The decision to drop the case came Thursday in Chicago federal court, as U.S. District Judge April Perry moved to address allegations that federal prosecutors mishandled secret grand jury proceedings tied to last year’s immigration enforcement. Chicago’s top federal prosecutor, Andrew Boutros, announced that he would dismiss the remaining charges against the activists after reviewing the dispute surrounding redacted grand jury materials, according to the Associated Press.

Boutros made the dismissal after a closed-door meeting in which Judge Perry scrutinized claims of grand jury misconduct by the prosecutor’s office, AP reported. He told the judge he was unaware until recently of the alleged misconduct and said he did not dispute the allegations, describing the conduct as upsetting and saying it was the reason the case was being dismissed.

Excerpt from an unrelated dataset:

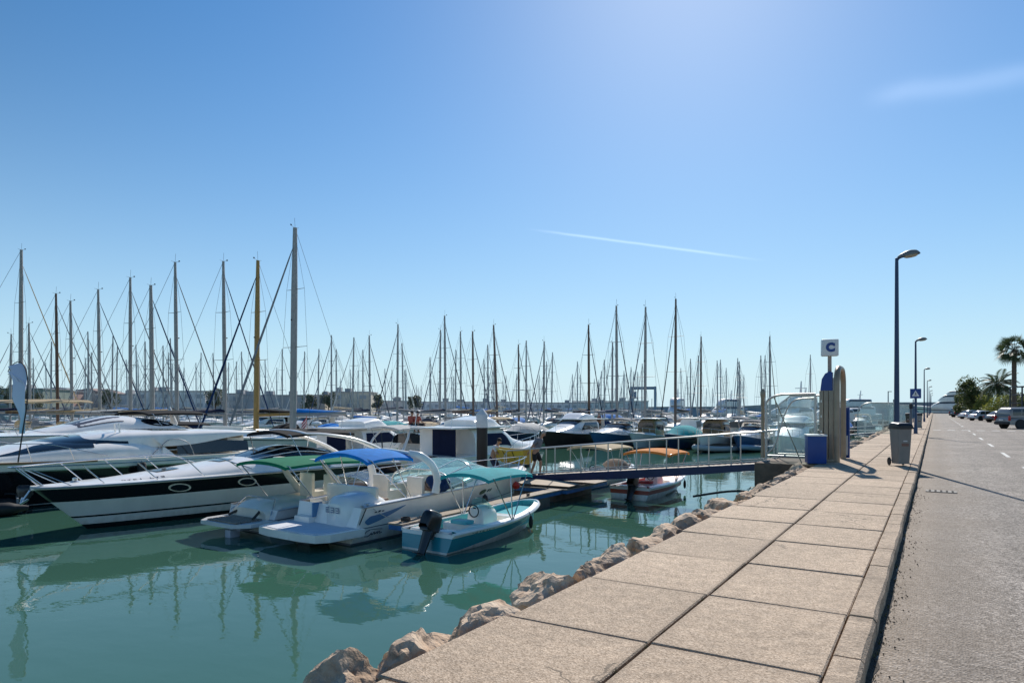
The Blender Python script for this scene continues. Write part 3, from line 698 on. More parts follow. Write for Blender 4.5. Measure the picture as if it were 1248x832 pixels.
wheelie((-1.02, 61.2, 0), R(8), mat('bin_grey_far', (.25, .26, .25), .45), binlid, 'grey far bin by the kerb, right one of the far pair', 'far bins')
wheelie((-1.75, 62.4, 0), R(-10), mat('bin_dark_plastic', (.03, .04, .035), .45), binlid, 'dark far bin, left one of the far pair beside the slim post', 'far bins')

# ================================================================== access gate C, abutment, footbridge
TAN = mat('tan_metal', (.34, .27, .19), .42, .25, 4, .15); PALE = mat('pale_rail', (.55, .54, .50), .38, .4)
GLZ = clear('gate_glass', (.86, .93, .93), .16)
t = thing('access_gate', 'tan metal jetty gate with arched glass side panel and a blue topped pillar', 'gate', (-2.70, 22.0, 0))
mb = MB()
for k, (dx, dy) in enumerate(((-.16, 0), (-.03, 0), (.10, 0))): mb.box((dx, dy, 1.06), (.115, .22, 2.12), ch=.02)
mb.box((-.07, .06, .04), (.6, .46, .08), ch=.01); mb.build('pillar', TAN, t)
mb = MB(); out = [(-.19, 2.12), (.14, 2.12), (.14, 2.66), (.06, 2.69), (-.06, 2.62), (-.15, 2.46)]
mb.prism(out, 'y', -.1, .1); mb.build('blue_crest', BLUEP, t, smooth=False)
mb = MB(); arc = [(.14, .02), (.14, 2.0)] + [(.14 + .14 - .14 * math.cos(a), 2.0 + .78 * math.sin(a)) for a in [R(10 * k) for k in range(1, 10)]]
arc = [Vector((.20, -.1 + 0, .0)), Vector((.20, -.1, 2.45))] ; pts = [Vector((.26, -.12, 0)), Vector((.26, -.12, 2.3))]
pts += [Vector((.26, -.12 + .55 * (1 - math.cos(R(a))), 2.3 + .5 * math.sin(R(a)))) for a in range(15, 91, 15)]
pts += [Vector((.26, .98 + .55 * math.sin(R(a)), 2.3 + .5 * math.cos(R(a)))) for a in range(0, 91, 15)] + [Vector((.26, 1.53, 0))]
mb.tube(pts, .085, 10); mb.build('arch', TAN, t)
mb = MB(); mb.box((.16, .05, 1.3), (.06, .05, 2.4)); 
for z in (.45, .9, 1.35, 1.8): mb.box((-.16, -.118, z), (.03, .016, .07))
mb.build('hinges', mat('bright_fittings', (.6, .58, .55), .3, .6), t)
mb = MB(); fr = [Vector((-.34, 0, 2.02)), Vector((-1.15, 0, 2.02))] + [Vector((-1.15 - .60 * math.sin(R(a)), 0, 1.72 + .30 * math.cos(R(a)))) for a in range(10, 91, 10)] + [Vector((-1.75, 0, .06))]
mb.tube(fr, .035, 8); mb.tube([(-.34, 0, .12), (-1.75, 0, .12)], .03, 8); mb.tube([(-.34, 0, .06), (-.34, 0, 2.02)], .035, 8)
mb.tube(curve([(-1.75, 0, .15), (-1.5, 0, .45), (-1.3, 0, 1.1), (-1.1, 0, 1.65), (-.85, 0, 1.86), (-.34, 0, 1.9)], 6), .024, 8)
mb.tube([(-.34, 0, 1.05), (-1.75, 0, 1.05)], .012, 6); mb.build('panel_frame', PALE, t)
mb = MB(); o = [(-.36, .14), (-1.73, .14), (-1.73, 1.7), (-1.62, 1.88), (-1.4, 1.97), (-1.15, 2.0), (-.36, 2.0)]; mb.poly([(p[0], 0, p[1]) for p in o]); mb.build('glass_panel', GLZ, t, smooth=False)
mb = MB(); mb.lathe([(.07, .05), (.055, .4), (.05, 1.9), (.08, 2.0), (.08, 2.1), (.03, 2.2)], (-1.86, .05, 0), 12); mb.build('end_post', TAN, t)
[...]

AP said Boutros told Perry that the alleged misconduct included a prosecutor meeting with a grand juror outside the grand jury’s proceedings, along with claims that other jurors who disagreed with dismissing the case were prevented from taking part. Boutros also told the judge that “No one acted with the intent to mislead your honor, and I think that they were following your order to give the law,” according to the report. Afterward, Boutros declined further comment through a spokesman.

The case had been slated for trial next week and had become one of the most closely watched cases from the crackdown ripple across Chicago and its suburbs, AP said. Prosecutors had pursued charges tied to a protest outside a federal building during the immigration crackdown, and the activists’ case raised questions about how federal authorities handled prosecutions involving protesters.

Defense attorneys for the activists, including former Democratic congressional candidate Kat Abughazaleh, said they would seek copies of unredacted grand jury transcripts as part of their next steps. Josh Herman, Abughazaleh’s defense attorney, said in a statement that the dismissal followed “revelations of the grand jury misconduct” and described the case as something that “should have never been brought” for conduct he tied to protected First Amendment rights, according to AP.

AP reported that the activists were originally charged in October with conspiring to impede an officer, a felony, including Abughazaleh and others. Prosecutors alleged the group surrounded an immigration agent’s van with other protesters at a federal facility in the Chicago suburb of Broadview, and the case later narrowed as some charges were dropped for two defendants and the felony conspiracy count was dropped last month amid questions about the grand jury transcripts.

When Judge Perry handled portions of the hearing, she closed part of it to the public, AP said, after news outlets including the Chicago Tribune and Chicago Sun-Times objected. Perry did so because the discussion concerned grand jury proceedings, which are kept secret, and AP reported that Perry also floated a possible separate hearing on sanctions for the U.S. Attorney’s Office over the actions at issue.

The activists whose charges were dismissed Thursday included Andre Martin, described as on Abughazaleh’s campaign staff; Brian Straw, a village trustee in Oak Park; and Michael Rabbitt, identified as a Democratic committeeperson. Each had faced a single misdemeanor count of forcibly impeding a federal agent, according to AP, and the dismissals on Thursday were with prejudice, preventing the charges from being refiled.

AP also cited prior scrutiny of federal prosecutors’ conduct before grand juries during the Trump administration, including a Virginia federal judge’s accusations in the case involving former FBI Director James Comey. In that separate matter, AP reported that a magistrate judge wrote of “fundamental misstatements of the law” and other irregularities in the transcript, with the prosecution later dismissed after a court determined the prosecutor who filed it was illegally appointed.